→ **Task brief**:
Reproduce the data below in full and exclude every picture.
>> Begin Dataset excerpt
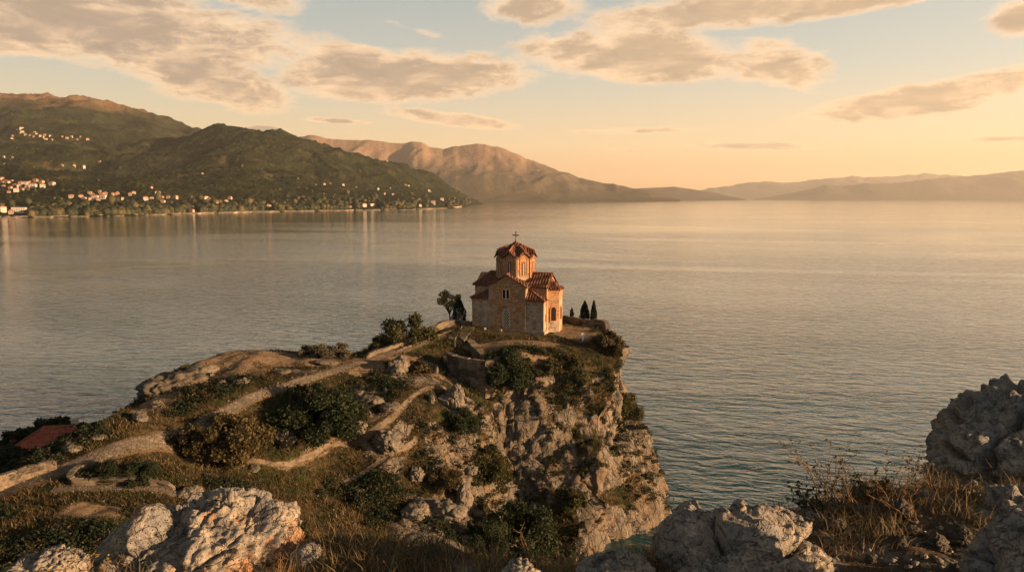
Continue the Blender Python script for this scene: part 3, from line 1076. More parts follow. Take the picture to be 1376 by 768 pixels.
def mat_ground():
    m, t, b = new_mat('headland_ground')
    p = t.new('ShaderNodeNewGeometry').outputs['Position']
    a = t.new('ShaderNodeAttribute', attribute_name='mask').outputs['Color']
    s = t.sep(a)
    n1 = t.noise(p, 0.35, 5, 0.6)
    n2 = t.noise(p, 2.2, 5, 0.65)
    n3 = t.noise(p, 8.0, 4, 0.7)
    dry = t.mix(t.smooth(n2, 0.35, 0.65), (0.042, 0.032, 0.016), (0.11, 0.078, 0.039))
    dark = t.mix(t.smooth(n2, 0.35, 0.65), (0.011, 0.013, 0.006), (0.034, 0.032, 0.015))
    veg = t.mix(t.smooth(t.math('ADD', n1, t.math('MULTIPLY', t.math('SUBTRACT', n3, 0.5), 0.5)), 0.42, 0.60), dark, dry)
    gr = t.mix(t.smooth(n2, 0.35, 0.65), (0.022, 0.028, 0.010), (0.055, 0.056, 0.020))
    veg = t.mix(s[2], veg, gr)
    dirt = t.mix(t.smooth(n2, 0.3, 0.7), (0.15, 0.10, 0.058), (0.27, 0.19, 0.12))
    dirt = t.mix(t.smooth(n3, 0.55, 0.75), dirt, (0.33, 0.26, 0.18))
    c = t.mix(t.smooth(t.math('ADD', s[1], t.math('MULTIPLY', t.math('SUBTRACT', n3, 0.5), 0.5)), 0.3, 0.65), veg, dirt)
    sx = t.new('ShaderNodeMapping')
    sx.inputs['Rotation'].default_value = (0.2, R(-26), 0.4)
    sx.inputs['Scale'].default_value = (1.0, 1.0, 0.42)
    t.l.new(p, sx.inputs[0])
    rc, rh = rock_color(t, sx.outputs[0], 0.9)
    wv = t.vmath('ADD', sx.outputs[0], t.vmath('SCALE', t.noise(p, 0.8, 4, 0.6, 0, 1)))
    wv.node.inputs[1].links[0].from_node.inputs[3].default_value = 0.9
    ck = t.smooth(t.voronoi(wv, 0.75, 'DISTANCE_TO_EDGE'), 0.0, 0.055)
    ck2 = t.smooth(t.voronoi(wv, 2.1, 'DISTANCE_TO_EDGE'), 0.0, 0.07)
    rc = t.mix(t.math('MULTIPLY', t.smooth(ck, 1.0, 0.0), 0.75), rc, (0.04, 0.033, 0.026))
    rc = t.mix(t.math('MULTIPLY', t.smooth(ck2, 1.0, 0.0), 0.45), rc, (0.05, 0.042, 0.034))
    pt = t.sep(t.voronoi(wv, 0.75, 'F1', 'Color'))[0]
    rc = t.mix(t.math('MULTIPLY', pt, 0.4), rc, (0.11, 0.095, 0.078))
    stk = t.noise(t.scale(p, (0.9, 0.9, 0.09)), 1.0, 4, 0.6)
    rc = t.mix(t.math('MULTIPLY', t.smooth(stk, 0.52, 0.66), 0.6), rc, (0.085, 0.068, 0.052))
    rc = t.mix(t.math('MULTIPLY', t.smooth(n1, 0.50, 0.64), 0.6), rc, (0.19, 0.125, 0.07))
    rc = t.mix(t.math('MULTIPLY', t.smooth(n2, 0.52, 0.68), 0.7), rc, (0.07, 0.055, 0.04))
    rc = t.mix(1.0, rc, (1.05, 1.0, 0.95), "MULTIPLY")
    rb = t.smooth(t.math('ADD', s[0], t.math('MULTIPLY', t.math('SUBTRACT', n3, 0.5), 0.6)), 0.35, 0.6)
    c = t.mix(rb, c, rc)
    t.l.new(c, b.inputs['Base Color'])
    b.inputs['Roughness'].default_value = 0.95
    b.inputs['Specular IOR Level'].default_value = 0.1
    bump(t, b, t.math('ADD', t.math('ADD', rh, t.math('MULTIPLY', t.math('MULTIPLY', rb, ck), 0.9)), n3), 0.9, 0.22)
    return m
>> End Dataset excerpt
→ **Full output**:
Continue the Blender Python script for this scene: part 3, from line 1076. More parts follow. Take the picture to be 1376 by 768 pixels.
def mat_ground():
    m, t, b = new_mat('headland_ground')
    p = t.new('ShaderNodeNewGeometry').outputs['Position']
    a = t.new('ShaderNodeAttribute', attribute_name='mask').outputs['Color']
    s = t.sep(a)
    n1 = t.noise(p, 0.35, 5, 0.6)
    n2 = t.noise(p, 2.2, 5, 0.65)
    n3 = t.noise(p, 8.0, 4, 0.7)
    dry = t.mix(t.smooth(n2, 0.35, 0.65), (0.042, 0.032, 0.016), (0.11, 0.078, 0.039))
    dark = t.mix(t.smooth(n2, 0.35, 0.65), (0.011, 0.013, 0.006), (0.034, 0.032, 0.015))
    veg = t.mix(t.smooth(t.math('ADD', n1, t.math('MULTIPLY', t.math('SUBTRACT', n3, 0.5), 0.5)), 0.42, 0.60), dark, dry)
    gr = t.mix(t.smooth(n2, 0.35, 0.65), (0.022, 0.028, 0.010), (0.055, 0.056, 0.020))
    veg = t.mix(s[2], veg, gr)
    dirt = t.mix(t.smooth(n2, 0.3, 0.7), (0.15, 0.10, 0.058), (0.27, 0.19, 0.12))
    dirt = t.mix(t.smooth(n3, 0.55, 0.75), dirt, (0.33, 0.26, 0.18))
    c = t.mix(t.smooth(t.math('ADD', s[1], t.math('MULTIPLY', t.math('SUBTRACT', n3, 0.5), 0.5)), 0.3, 0.65), veg, dirt)
    sx = t.new('ShaderNodeMapping')
    sx.inputs['Rotation'].default_value = (0.2, R(-26), 0.4)
    sx.inputs['Scale'].default_value = (1.0, 1.0, 0.42)
    t.l.new(p, sx.inputs[0])
    rc, rh = rock_color(t, sx.outputs[0], 0.9)
    wv = t.vmath('ADD', sx.outputs[0], t.vmath('SCALE', t.noise(p, 0.8, 4, 0.6, 0, 1)))
    wv.node.inputs[1].links[0].from_node.inputs[3].default_value = 0.9
    ck = t.smooth(t.voronoi(wv, 0.75, 'DISTANCE_TO_EDGE'), 0.0, 0.055)
    ck2 = t.smooth(t.voronoi(wv, 2.1, 'DISTANCE_TO_EDGE'), 0.0, 0.07)
    rc = t.mix(t.math('MULTIPLY', t.smooth(ck, 1.0, 0.0), 0.75), rc, (0.04, 0.033, 0.026))
    rc = t.mix(t.math('MULTIPLY', t.smooth(ck2, 1.0, 0.0), 0.45), rc, (0.05, 0.042, 0.034))
    pt = t.sep(t.voronoi(wv, 0.75, 'F1', 'Color'))[0]
    rc = t.mix(t.math('MULTIPLY', pt, 0.4), rc, (0.11, 0.095, 0.078))
    stk = t.noise(t.scale(p, (0.9, 0.9, 0.09)), 1.0, 4, 0.6)
    rc = t.mix(t.math('MULTIPLY', t.smooth(stk, 0.52, 0.66), 0.6), rc, (0.085, 0.068, 0.052))
    rc = t.mix(t.math('MULTIPLY', t.smooth(n1, 0.50, 0.64), 0.6), rc, (0.19, 0.125, 0.07))
    rc = t.mix(t.math('MULTIPLY', t.smooth(n2, 0.52, 0.68), 0.7), rc, (0.07, 0.055, 0.04))
    rc = t.mix(1.0, rc, (1.05, 1.0, 0.95), "MULTIPLY")
    rb = t.smooth(t.math('ADD', s[0], t.math('MULTIPLY', t.math('SUBTRACT', n3, 0.5), 0.6)), 0.35, 0.6)
    c = t.mix(rb, c, rc)
    t.l.new(c, b.inputs['Base Color'])
    b.inputs['Roughness'].default_value = 0.95
    b.inputs['Specular IOR Level'].default_value = 0.1
    bump(t, b, t.math('ADD', t.math('ADD', rh, t.math('MULTIPLY', t.math('MULTIPLY', rb, ck), 0.9)), n3), 0.9, 0.22)
    return m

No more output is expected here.